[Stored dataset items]
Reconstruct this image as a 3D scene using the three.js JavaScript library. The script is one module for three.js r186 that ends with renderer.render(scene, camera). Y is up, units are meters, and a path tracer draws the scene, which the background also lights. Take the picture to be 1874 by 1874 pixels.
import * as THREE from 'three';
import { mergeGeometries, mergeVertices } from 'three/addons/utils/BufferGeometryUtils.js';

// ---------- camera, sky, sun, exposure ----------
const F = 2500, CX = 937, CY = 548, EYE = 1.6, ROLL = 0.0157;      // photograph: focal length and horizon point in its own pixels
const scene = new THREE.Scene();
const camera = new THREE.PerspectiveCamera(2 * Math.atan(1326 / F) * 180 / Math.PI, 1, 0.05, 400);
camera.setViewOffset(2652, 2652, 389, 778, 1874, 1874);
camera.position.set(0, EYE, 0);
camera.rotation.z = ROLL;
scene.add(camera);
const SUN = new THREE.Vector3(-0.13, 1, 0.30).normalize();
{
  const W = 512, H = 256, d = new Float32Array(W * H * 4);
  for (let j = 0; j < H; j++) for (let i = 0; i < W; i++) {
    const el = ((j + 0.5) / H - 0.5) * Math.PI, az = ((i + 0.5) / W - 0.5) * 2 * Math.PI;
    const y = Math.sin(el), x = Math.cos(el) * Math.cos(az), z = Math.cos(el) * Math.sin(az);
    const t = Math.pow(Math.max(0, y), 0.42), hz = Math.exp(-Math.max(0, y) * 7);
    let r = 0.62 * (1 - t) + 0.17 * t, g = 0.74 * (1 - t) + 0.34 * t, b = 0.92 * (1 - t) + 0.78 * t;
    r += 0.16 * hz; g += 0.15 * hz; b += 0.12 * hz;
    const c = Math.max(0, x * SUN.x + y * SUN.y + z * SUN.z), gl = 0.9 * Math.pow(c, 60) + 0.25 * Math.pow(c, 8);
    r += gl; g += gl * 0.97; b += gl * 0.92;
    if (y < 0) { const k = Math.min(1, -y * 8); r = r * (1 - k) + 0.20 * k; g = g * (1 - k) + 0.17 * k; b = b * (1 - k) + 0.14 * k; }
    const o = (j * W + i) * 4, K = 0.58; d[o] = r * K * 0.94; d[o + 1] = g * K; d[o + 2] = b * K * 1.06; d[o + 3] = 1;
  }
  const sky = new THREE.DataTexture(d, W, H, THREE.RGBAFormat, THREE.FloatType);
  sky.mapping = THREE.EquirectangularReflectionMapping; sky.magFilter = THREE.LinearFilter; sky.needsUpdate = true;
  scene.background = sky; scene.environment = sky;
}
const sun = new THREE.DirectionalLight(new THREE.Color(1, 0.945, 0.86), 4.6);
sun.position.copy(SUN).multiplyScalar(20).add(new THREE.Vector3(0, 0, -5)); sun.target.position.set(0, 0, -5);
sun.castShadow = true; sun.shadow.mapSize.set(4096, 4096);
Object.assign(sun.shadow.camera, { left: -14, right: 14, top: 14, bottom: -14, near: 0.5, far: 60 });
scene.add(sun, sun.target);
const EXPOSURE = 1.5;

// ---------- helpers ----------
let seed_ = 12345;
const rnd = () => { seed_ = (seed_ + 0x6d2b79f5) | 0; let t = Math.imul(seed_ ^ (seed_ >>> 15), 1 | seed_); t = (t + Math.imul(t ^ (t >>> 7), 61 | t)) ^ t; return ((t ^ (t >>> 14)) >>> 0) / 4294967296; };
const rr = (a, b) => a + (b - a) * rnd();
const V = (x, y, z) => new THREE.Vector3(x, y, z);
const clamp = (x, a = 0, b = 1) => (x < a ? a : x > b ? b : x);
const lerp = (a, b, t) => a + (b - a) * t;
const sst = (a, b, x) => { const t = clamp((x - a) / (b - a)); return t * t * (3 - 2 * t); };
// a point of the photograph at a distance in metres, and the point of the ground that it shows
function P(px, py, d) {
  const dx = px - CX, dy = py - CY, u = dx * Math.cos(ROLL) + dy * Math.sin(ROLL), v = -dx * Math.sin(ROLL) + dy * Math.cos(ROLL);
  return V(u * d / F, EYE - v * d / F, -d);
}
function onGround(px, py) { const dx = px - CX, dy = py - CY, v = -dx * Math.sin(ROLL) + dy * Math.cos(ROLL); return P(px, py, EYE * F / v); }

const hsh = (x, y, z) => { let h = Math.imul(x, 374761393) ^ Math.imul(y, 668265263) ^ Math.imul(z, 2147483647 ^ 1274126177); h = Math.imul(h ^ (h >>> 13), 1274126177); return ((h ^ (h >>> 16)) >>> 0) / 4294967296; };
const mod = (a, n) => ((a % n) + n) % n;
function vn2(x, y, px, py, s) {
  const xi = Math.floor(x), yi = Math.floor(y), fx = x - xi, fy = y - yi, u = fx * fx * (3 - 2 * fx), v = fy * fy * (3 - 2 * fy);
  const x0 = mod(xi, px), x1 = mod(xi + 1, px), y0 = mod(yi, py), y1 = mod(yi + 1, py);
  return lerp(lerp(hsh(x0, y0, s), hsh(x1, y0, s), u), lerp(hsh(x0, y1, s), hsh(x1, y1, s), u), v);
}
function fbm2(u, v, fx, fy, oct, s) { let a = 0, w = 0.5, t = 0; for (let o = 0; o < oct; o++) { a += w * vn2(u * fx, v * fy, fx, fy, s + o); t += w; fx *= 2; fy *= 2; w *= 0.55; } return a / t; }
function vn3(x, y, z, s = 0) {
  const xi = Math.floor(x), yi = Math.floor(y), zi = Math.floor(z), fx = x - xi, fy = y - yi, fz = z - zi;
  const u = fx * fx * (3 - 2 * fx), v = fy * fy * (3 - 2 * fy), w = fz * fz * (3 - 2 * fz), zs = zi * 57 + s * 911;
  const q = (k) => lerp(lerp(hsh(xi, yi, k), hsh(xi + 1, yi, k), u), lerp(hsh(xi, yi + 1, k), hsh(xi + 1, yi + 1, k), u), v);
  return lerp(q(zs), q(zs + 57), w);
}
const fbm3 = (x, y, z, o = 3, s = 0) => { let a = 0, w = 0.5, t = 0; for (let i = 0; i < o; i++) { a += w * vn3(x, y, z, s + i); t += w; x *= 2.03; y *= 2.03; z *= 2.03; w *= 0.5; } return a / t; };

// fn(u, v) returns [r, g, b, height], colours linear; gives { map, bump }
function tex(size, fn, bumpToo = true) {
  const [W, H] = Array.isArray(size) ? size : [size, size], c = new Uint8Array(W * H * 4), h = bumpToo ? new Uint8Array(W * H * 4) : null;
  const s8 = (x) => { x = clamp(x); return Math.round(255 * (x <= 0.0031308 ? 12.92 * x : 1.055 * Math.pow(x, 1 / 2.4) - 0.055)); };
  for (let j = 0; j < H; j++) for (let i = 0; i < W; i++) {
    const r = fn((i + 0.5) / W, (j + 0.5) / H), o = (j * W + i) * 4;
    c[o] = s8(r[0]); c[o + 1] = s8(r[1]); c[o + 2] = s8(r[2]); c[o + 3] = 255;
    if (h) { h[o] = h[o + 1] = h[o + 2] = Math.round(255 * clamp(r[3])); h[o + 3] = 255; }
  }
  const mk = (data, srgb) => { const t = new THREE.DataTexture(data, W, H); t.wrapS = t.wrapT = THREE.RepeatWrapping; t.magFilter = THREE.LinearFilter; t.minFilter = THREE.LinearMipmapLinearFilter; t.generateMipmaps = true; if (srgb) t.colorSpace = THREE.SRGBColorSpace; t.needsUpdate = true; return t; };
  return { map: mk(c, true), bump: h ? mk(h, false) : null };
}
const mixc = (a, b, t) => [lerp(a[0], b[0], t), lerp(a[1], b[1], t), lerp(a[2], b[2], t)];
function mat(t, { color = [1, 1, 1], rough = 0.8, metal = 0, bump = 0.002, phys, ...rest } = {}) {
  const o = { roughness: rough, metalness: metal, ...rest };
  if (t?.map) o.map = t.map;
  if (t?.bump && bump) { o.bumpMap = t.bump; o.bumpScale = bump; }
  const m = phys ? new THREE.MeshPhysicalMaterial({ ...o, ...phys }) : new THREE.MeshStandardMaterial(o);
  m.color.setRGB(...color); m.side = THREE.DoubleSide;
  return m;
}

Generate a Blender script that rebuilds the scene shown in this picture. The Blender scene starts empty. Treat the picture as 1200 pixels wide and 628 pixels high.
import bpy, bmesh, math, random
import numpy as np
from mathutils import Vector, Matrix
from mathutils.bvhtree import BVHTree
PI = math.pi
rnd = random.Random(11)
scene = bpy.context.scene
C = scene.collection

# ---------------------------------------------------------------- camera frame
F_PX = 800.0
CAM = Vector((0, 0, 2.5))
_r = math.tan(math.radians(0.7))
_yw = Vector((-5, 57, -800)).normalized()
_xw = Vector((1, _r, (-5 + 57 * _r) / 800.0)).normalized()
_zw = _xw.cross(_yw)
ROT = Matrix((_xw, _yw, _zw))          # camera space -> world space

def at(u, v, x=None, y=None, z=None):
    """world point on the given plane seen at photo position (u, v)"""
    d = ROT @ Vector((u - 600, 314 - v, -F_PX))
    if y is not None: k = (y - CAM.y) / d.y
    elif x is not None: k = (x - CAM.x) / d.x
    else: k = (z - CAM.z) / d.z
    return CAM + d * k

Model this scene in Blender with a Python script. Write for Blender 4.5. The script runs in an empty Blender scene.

◆ **Objective**
Copy every line of the records above that contains "background".

◆ **Correct response**
Reconstruct this image as a 3D scene using the three.js JavaScript library. The script is one module for three.js r186 that ends with renderer.render(scene, camera). Y is up, units are meters, and a path tracer draws the scene, which the background also lights. Take the picture to be 1874 by 1874 pixels.
  scene.background = sky; scene.environment = sky;